John Jarman | |
Image Name: | John Jarman.jpg |
Birth Date: | July 17, 1915 |
Birth Place: | Sallisaw, Oklahoma, US |
Death Date: | January 15, 1982 (aged) |
Death Place: | Oklahoma City, Oklahoma, US |
State1: | Oklahoma |
District1: | 5th |
Term Start1: | January 3, 1951 |
Term End1: | January 3, 1977 |
Preceded1: | A. S. Mike Monroney |
Succeeded1: | Mickey Edwards |
Office2: | Member of the Oklahoma Senate |
Term2: | 1949-1950 |
Office3: | Member of the Oklahoma House of Representatives |
Term3: | 1947-1948 |
Party: | Democratic (until 1975) Republican (1975–1982) |
Spouse: | Ruth Virginia Bewley |
Children: | 3 |
Alma Mater: | Yale University Harvard Law School |
Allegiance: | United States |
Branch: | United States Army |
Serviceyears: | 1942-1945 |
Battles: | World War II |
John Henry Jarman II (July 17, 1915 – January 15, 1982) was a member of the US House of Representatives from Oklahoma for 26 years, from 1951 to 1977.
Jarman was born in Sallisaw, Oklahoma, on July 17, 1915, and graduated from Yale University in 1937 and from Harvard Law School in 1941. He was admitted to the bar in 1941 and began his law practice in Oklahoma City.
Jarman enlisted in the US Army in January 1942, about a month after the Japanese attack on Pearl Harbor. He served in the Security Intelligence Corps during World War II and was discharged from military service in December 1945.
He was married Ruth Virginia Bewley and had three children: John Henry Jarman III, Susan Jarman, and Steve Jarman.
Jarman was later elected to the Oklahoma House of Representatives and later to the Oklahoma State Senate. Jarman was elected to the US House of Representatives in 1950 as a Democrat.
Jarman did not sign the 1956 Southern Manifesto and voted for the Civil Rights Act of 1960,[1] the 24th Amendment to the US Constitution,[2] and the Voting Rights Act of 1965[3] but not the Civil Rights Acts of 1957,[4] 1964,[5] and 1968.[6]
Jarman was reelected 11 times without serious difficulty, even as the Oklahoma City area trended increasingly Republican at the local level. Although the district had supported a Democrat for president only once since Harry Truman, most local offices were still held by Democrats. By the 1970s, however, Republicans began making gains at the local level. For example, in 1974, Jarman was nearly defeated by a Republican newcomer, Mickey Edwards, despite Republicans being severely punished that year for the Watergate scandal.
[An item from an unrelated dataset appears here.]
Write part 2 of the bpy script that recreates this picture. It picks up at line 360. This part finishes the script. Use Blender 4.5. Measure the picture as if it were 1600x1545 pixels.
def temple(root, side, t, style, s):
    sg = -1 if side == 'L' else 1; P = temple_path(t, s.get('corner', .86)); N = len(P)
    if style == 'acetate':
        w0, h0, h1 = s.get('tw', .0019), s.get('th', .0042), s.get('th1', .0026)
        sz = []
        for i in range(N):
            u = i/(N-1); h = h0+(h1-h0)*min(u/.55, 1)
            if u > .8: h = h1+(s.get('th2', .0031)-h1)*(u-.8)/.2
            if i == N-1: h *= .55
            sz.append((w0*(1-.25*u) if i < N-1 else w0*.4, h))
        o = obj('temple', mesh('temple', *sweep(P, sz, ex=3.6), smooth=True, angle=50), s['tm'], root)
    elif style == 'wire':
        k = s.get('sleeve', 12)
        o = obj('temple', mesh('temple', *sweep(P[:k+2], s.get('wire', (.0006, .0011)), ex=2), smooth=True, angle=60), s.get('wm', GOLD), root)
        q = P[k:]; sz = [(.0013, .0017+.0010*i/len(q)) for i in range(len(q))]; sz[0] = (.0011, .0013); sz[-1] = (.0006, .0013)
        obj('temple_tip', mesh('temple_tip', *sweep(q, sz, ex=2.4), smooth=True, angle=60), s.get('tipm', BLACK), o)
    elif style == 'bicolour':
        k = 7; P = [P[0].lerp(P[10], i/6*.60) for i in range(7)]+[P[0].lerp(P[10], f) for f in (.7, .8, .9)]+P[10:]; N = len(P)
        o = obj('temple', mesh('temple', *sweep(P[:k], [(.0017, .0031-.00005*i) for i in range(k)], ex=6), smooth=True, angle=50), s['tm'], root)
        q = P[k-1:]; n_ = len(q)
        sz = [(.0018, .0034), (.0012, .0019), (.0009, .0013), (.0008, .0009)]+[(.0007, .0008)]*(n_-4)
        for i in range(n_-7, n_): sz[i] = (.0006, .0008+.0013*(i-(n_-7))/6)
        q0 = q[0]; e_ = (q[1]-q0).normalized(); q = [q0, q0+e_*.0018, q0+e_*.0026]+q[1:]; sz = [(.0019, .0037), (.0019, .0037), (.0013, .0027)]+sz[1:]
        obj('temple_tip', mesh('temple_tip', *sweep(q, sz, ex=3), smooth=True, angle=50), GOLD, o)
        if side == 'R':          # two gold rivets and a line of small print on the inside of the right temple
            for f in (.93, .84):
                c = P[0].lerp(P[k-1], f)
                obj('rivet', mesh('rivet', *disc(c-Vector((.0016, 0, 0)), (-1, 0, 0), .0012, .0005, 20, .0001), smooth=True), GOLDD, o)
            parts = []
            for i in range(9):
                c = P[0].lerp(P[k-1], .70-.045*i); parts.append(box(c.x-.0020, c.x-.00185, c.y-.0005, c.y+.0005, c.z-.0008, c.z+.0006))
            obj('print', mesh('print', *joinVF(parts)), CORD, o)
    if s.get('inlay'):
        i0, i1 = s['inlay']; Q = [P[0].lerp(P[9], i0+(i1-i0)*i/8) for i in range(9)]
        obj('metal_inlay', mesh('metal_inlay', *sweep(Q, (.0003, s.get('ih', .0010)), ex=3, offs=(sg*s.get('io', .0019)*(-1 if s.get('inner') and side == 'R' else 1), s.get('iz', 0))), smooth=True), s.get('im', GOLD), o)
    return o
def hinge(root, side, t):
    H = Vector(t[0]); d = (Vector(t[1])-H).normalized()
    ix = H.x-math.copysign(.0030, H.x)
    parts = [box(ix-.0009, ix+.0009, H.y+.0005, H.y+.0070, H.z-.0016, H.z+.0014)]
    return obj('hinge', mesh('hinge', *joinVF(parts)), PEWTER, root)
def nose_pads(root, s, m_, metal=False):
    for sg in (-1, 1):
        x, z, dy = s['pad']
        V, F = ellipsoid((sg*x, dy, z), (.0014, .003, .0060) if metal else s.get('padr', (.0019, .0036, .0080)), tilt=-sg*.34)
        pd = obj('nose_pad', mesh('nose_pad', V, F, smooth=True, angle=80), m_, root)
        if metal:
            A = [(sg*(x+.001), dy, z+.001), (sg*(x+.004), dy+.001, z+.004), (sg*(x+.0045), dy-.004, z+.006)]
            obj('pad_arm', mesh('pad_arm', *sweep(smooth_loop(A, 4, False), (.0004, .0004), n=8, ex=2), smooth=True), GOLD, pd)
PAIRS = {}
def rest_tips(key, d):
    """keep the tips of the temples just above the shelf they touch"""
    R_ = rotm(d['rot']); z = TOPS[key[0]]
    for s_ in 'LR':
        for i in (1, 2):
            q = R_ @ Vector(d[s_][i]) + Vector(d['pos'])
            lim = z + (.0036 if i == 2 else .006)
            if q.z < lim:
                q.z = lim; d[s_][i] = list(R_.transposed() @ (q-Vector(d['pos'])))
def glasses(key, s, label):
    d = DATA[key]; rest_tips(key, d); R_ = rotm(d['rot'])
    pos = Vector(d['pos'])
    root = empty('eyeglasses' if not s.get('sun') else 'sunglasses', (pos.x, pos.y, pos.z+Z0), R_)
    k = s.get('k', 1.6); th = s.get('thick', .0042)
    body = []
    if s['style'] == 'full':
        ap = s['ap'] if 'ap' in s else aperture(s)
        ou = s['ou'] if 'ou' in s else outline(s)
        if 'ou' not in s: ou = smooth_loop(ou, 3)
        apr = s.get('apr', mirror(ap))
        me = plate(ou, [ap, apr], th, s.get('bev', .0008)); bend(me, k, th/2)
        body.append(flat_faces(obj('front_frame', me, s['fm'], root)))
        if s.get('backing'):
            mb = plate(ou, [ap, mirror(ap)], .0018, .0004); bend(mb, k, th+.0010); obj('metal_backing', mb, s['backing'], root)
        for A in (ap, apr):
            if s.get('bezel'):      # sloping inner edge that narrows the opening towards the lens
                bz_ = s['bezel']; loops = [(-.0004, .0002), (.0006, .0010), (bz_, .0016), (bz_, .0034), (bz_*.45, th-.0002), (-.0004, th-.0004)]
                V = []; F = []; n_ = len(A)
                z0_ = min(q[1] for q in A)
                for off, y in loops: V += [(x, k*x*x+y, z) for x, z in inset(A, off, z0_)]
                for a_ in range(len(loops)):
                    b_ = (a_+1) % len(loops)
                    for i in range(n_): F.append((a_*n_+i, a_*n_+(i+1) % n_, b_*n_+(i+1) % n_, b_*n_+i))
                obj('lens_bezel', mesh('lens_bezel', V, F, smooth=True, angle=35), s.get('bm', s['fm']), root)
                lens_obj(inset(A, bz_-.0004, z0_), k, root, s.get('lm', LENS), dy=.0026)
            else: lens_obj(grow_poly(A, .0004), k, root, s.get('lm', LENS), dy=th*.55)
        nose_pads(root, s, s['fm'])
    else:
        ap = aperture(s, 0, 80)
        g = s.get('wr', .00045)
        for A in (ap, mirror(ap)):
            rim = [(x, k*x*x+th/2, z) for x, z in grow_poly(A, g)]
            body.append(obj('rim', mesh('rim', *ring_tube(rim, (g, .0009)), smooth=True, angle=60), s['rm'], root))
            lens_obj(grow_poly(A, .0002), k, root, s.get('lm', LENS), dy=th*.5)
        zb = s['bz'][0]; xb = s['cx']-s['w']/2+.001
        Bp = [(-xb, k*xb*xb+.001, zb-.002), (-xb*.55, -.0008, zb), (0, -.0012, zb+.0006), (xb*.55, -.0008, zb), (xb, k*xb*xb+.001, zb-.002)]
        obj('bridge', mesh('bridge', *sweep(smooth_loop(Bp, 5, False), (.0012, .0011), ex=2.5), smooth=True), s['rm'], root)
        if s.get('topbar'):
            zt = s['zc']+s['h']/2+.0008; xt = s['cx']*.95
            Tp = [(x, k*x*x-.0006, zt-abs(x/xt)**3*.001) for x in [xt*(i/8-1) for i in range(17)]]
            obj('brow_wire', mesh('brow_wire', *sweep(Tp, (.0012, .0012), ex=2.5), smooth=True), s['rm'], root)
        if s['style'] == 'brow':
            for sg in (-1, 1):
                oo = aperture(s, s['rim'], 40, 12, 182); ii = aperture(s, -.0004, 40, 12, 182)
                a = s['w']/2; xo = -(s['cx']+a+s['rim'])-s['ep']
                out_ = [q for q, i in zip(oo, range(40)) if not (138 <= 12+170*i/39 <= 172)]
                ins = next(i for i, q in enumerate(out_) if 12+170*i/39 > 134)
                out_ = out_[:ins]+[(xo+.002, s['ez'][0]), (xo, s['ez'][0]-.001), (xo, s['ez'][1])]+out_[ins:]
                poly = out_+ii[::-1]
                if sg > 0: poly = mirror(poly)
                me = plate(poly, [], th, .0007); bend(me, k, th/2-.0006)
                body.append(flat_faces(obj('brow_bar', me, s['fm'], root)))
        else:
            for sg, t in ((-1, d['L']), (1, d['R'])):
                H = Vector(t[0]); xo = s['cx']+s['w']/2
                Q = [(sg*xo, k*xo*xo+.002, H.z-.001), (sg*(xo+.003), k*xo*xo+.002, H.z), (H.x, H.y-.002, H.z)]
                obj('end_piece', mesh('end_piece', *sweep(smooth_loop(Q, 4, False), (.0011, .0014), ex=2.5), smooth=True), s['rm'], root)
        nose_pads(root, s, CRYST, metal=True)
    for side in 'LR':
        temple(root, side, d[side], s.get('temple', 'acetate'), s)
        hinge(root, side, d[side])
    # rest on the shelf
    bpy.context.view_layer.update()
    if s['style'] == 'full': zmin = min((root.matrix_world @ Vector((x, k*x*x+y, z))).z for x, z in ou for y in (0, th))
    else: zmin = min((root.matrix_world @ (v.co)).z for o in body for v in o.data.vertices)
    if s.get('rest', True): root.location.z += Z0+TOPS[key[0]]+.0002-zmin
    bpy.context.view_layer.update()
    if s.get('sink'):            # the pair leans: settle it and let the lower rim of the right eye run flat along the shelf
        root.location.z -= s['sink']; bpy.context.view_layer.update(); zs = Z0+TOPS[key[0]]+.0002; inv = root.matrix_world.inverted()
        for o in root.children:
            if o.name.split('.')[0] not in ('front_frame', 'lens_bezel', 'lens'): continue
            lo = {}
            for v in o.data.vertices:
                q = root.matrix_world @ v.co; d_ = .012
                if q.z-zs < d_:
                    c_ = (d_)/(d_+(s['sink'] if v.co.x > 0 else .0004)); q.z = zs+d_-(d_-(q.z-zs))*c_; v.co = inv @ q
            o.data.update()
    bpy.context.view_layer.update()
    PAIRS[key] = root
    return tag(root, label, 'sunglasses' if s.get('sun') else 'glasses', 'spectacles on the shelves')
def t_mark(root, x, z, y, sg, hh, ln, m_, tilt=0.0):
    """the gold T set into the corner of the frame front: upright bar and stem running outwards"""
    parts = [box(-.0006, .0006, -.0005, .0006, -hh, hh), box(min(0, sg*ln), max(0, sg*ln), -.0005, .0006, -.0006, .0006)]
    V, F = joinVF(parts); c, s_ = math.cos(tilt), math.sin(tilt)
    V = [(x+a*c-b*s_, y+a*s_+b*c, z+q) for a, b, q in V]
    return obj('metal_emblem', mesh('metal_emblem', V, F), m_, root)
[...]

On January 24, 1975, Jarman switched parties and became a Republican in protest of the removals of F. Edward Hébert, Wright Patman, and William R. Poage from their committee chairmanships.[7] Jarman claimed that the House Democratic Caucus had changed over the years and had elements that "force their liberal views on this Congress and on this country by nullifying the seniority system and punishing those who do not adhere to the liberal party line as laid down by the caucus."[7]
He did not run for re-election in 1976. Edwards won the seat, and the district remained in Republican hands until Kendra Horn unseated Steve Russell in the 2018 midterm elections approximately 42 years later.
Jarman declined to seek re-election to the House in 1976.[8] After leaving Congress, he decided to resume his practice of law in Oklahoma City, until he died there on January 15, 1982.[9]